▶ **Task directions**: Beginning with the first line of the data below, extract each line up to and including the one containing "rot=(R(5), 0, R(70)))". Copy them exactly and add nothing.

▶ **Dataset section**:
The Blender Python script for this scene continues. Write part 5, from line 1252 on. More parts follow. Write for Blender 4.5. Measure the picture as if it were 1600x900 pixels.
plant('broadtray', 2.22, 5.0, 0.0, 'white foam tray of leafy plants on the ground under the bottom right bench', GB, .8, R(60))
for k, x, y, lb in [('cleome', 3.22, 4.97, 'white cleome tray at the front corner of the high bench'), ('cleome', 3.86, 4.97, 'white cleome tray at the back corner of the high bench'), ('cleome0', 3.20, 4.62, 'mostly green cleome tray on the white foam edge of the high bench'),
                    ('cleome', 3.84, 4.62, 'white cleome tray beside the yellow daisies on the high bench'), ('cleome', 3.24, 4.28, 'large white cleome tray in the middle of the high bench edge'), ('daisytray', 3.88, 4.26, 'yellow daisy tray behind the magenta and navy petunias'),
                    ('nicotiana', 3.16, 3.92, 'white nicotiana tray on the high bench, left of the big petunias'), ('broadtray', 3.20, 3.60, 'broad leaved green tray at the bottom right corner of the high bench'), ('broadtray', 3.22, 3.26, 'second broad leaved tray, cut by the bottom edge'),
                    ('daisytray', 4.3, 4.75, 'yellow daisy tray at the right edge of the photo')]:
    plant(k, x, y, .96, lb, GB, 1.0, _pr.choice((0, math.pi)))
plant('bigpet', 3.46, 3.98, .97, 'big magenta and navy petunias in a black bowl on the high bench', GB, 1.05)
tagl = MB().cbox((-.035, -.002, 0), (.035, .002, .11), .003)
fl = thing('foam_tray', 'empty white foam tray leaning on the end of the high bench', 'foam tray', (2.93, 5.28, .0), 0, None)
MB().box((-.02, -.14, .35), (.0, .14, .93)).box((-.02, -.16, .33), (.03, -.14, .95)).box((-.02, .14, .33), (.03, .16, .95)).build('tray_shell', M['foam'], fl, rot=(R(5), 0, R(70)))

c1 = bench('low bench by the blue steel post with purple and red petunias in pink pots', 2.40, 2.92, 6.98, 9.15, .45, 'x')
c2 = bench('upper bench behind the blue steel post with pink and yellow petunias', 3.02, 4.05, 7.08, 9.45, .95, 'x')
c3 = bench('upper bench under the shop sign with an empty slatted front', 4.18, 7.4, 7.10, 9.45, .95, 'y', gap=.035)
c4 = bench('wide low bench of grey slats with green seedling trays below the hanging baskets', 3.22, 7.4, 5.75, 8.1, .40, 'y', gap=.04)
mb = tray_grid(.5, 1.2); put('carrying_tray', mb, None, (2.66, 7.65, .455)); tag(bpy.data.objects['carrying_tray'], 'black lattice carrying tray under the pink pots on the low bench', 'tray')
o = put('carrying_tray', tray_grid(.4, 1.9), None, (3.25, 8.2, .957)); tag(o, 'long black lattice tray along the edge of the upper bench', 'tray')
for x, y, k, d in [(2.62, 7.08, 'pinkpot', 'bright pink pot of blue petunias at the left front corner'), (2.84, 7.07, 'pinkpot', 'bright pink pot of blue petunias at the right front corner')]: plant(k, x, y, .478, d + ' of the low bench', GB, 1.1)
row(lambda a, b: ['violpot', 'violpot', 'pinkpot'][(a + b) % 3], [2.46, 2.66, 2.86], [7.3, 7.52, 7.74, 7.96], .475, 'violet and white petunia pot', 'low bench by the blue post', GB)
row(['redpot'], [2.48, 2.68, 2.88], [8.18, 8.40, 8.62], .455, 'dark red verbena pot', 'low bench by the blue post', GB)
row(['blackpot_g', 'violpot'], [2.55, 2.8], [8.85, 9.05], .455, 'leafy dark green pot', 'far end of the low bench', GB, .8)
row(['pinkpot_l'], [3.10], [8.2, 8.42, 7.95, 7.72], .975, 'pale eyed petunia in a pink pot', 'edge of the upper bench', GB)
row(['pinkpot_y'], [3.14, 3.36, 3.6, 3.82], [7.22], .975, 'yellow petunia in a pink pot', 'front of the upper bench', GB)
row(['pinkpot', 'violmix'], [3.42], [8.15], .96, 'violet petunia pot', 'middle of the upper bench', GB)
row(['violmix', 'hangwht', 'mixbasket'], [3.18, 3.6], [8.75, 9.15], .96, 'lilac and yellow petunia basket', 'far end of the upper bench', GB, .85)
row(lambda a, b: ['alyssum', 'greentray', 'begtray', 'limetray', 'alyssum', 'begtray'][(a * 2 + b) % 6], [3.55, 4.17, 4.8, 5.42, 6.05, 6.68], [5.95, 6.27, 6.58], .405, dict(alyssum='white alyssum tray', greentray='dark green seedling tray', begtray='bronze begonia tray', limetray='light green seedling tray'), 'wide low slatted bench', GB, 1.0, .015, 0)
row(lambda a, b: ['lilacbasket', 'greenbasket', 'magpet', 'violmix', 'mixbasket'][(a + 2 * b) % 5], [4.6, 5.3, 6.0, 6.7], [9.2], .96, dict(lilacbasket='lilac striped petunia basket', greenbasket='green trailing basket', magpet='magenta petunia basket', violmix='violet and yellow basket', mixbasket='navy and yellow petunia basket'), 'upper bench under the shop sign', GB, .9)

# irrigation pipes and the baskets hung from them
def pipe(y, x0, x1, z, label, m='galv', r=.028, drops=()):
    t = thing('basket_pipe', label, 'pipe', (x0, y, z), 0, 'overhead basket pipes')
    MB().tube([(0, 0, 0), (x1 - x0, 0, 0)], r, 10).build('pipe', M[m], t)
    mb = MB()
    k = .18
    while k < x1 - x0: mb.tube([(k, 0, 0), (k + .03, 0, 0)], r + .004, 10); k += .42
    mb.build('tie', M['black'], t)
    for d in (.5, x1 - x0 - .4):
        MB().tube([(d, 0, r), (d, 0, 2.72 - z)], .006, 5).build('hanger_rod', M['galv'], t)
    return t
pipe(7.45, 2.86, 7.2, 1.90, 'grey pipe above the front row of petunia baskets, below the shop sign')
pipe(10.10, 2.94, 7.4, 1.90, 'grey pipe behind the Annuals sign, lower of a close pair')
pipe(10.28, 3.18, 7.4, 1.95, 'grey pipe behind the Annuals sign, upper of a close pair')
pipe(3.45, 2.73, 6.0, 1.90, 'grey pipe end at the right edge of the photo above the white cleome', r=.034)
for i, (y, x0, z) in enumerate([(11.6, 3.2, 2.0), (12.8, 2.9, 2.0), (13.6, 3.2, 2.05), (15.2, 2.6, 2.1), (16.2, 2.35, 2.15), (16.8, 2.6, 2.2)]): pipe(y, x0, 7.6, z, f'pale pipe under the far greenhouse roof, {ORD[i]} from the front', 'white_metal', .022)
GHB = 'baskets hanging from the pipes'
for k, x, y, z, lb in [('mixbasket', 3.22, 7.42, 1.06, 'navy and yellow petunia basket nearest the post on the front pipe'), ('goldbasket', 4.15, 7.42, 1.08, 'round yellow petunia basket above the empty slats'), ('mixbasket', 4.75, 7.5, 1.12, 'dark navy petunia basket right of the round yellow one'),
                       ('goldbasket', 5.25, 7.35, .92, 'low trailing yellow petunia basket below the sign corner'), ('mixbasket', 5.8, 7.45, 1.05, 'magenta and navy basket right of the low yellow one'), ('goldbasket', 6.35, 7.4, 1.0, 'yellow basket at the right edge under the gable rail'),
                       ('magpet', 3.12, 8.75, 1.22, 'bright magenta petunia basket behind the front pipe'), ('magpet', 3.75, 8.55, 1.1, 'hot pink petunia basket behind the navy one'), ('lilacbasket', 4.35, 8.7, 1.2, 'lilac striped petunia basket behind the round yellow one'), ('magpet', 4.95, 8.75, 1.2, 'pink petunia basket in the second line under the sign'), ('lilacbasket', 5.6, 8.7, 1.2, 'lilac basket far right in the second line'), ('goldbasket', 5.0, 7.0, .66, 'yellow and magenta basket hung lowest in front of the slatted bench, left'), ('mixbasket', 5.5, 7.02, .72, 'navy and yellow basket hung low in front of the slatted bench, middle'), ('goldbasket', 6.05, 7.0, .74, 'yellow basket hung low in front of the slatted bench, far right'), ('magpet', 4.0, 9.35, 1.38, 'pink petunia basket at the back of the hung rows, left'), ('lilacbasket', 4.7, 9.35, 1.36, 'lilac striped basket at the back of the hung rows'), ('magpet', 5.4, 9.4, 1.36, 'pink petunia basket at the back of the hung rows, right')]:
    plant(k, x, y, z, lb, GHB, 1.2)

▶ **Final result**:
The Blender Python script for this scene continues. Write part 5, from line 1252 on. More parts follow. Write for Blender 4.5. Measure the picture as if it were 1600x900 pixels.
plant('broadtray', 2.22, 5.0, 0.0, 'white foam tray of leafy plants on the ground under the bottom right bench', GB, .8, R(60))
for k, x, y, lb in [('cleome', 3.22, 4.97, 'white cleome tray at the front corner of the high bench'), ('cleome', 3.86, 4.97, 'white cleome tray at the back corner of the high bench'), ('cleome0', 3.20, 4.62, 'mostly green cleome tray on the white foam edge of the high bench'),
                    ('cleome', 3.84, 4.62, 'white cleome tray beside the yellow daisies on the high bench'), ('cleome', 3.24, 4.28, 'large white cleome tray in the middle of the high bench edge'), ('daisytray', 3.88, 4.26, 'yellow daisy tray behind the magenta and navy petunias'),
                    ('nicotiana', 3.16, 3.92, 'white nicotiana tray on the high bench, left of the big petunias'), ('broadtray', 3.20, 3.60, 'broad leaved green tray at the bottom right corner of the high bench'), ('broadtray', 3.22, 3.26, 'second broad leaved tray, cut by the bottom edge'),
                    ('daisytray', 4.3, 4.75, 'yellow daisy tray at the right edge of the photo')]:
    plant(k, x, y, .96, lb, GB, 1.0, _pr.choice((0, math.pi)))
plant('bigpet', 3.46, 3.98, .97, 'big magenta and navy petunias in a black bowl on the high bench', GB, 1.05)
tagl = MB().cbox((-.035, -.002, 0), (.035, .002, .11), .003)
fl = thing('foam_tray', 'empty white foam tray leaning on the end of the high bench', 'foam tray', (2.93, 5.28, .0), 0, None)
MB().box((-.02, -.14, .35), (.0, .14, .93)).box((-.02, -.16, .33), (.03, -.14, .95)).box((-.02, .14, .33), (.03, .16, .95)).build('tray_shell', M['foam'], fl, rot=(R(5), 0, R(70)))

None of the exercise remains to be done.